No amici curiae briefs were filed on behalf of respondent.

"With respect to litigation by union members, then, the legislative history supports the conclusion that Congress intended to prevent members from pressing claims not thought meritorious by the Secretary, and from litigating in forums or at times different from those chosen by the Secretary. Only if intervention would frustrate either of those objectives can the statute fairly be read to prohibit intervention as well as initiation of suits by members... Accordingly, we hold that in a post-election enforcement suit, Title IV imposes no bar to intervention by a union member, so long as that intervention is limited to the claims of illegality presented by the Secretary's complaint...

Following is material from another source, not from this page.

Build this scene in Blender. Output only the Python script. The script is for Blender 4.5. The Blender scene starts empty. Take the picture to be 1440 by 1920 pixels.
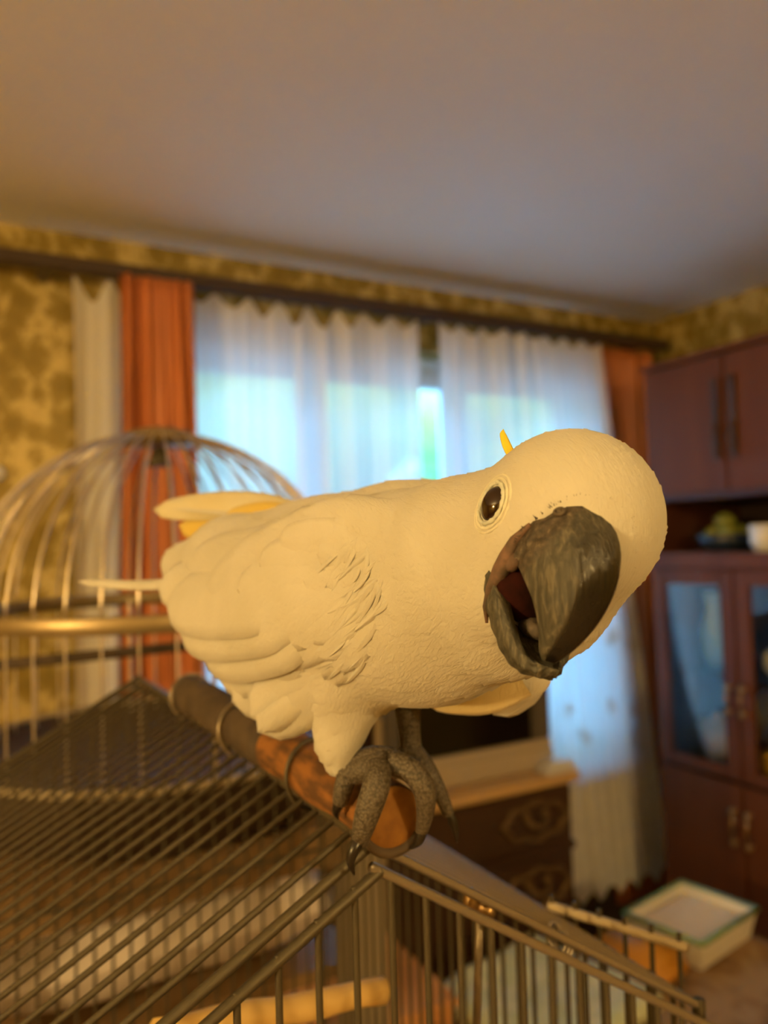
import bpy, bmesh, math, random
import numpy as np
from mathutils import Vector, Matrix, Quaternion

random.seed(7)
rng = np.random.default_rng(7)
scene = bpy.context.scene
COL = scene.collection

# ------------------------------------------------------------------ camera
F_PX = 1450.0
YAW, PITCH, ROLL = math.radians(28.4), math.radians(2.37), math.radians(1.69)
CAM = Vector((0, 0, 1.6))
_f0 = Vector((math.sin(YAW), math.cos(YAW), 0)); _r0 = Vector((math.cos(YAW), -math.sin(YAW), 0)); _u0 = Vector((0, 0, 1))
FWD = _f0 * math.cos(PITCH) + _u0 * math.sin(PITCH)
_up = _u0 * math.cos(PITCH) - _f0 * math.sin(PITCH)
RGT = _r0 * math.cos(ROLL) - _up * math.sin(ROLL)
UPV = _up * math.cos(ROLL) + _r0 * math.sin(ROLL)
cam_data = bpy.data.cameras.new('camera')
cam = bpy.data.objects.new('camera', cam_data); COL.objects.link(cam)
m = Matrix((RGT, UPV, -FWD)).transposed().to_4x4(); m.translation = CAM
cam.matrix_world = m
cam_data.sensor_fit = 'VERTICAL'; cam_data.sensor_height = 24.0
cam_data.lens = F_PX / 1920 * 24.0
cam_data.clip_start = 0.02; cam_data.clip_end = 200
cam_data.dof.use_dof = True
cam_data.dof.focus_distance = 0.315
cam_data.dof.aperture_fstop = cam_data.lens / 4.6
scene.camera = cam

def at(px, py, d):
    """room point that lies d metres in front of the lens plane in the direction of a photo pixel"""
    return CAM + FWD * d + RGT * ((px - 720) / F_PX * d) + UPV * (-(py - 960) / F_PX * d)

# ------------------------------------------------------------------ world, exposure, lamp settings
world = bpy.data.worlds.new('world'); scene.world = world; world.use_nodes = True
bg = world.node_tree.nodes['Background']
bg.inputs[0].default_value = (0.17, 0.50, 1.0, 1); bg.inputs[1].default_value = 12.0
cy = scene.cycles
cy.max_bounces = 8; cy.diffuse_bounces = 4; cy.glossy_bounces = 3; cy.transmission_bounces = 4; cy.transparent_max_bounces = 10
cy.caustics_reflective = False; cy.caustics_refractive = False
scene.view_settings.view_transform = 'Standard'; scene.view_settings.look = 'None'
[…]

The Secretary contends that petitioner's only legally cognizable interest is the interest of all union members in democratic elections, and he says that interest is identical with the interest represented by the Secretary in Title IV litigation. Hence he argues that petitioner's interest must be adequately represented unless the court is prepared to find that the Secretary has failed to perform his statutory duty. We disagree.

The statute plainly imposes on the Secretary the duty to serve two distinct interests, which are related, but not identical. First, the statute gives the individual union members certain rights against their union, and 'the Secretary of Labor in effect becomes the union member's lawyer' for purposes of enforcing those rights. And second, the Secretary has an obligation to protect the 'vital public interest in assuring free and democratic union elections that transcends the narrower interest of the complaining union member.' Both functions are important, and they may not always dictate precisely the same approach to the conduct of the litigation. Even if the Secretary is performing his duties, broadly conceived, as well as can be expected, the union member may have a valid complaint about the performance of 'his lawyer.' Such a complaint, filed by the member who initiated the entire enforcement proceeding, should be regarded as sufficient to warrant relief in the form of intervention under Rule 24(a)(2). The judgment is reversed and the case is remanded to the District Court with directions to allow limited intervention in accordance with this opinion."

Held: The judgment of the Court of Appeals is reversed.
Justice Vote: 6 Pro vs. 1 Con
  • Marshall, T.  Pro (Wrote majority opinion)
  • Brennan, W. Pro (Joined majority opinion)
  • White, B. Pro (Joined majority opinion)
  • Blackmun, H. Pro (Joined majority opinion)
  • Burger, W. Pro (Joined majority opinion)
  • Stewart, P. Pro (Joined majority opinion)
  • Douglas, W. Con (Wrote a dissenting opinion)
  • Powell, L. Took no part in the decision making process of the case
  • Rehnquist, W. Took no part in the decision making process of the case

    The ACLU filed as amicus curiae urging reversal, the US Supreme Court reversed the Court of Appeals judgment in a 6-1 vote, giving the ACLU an apparent win.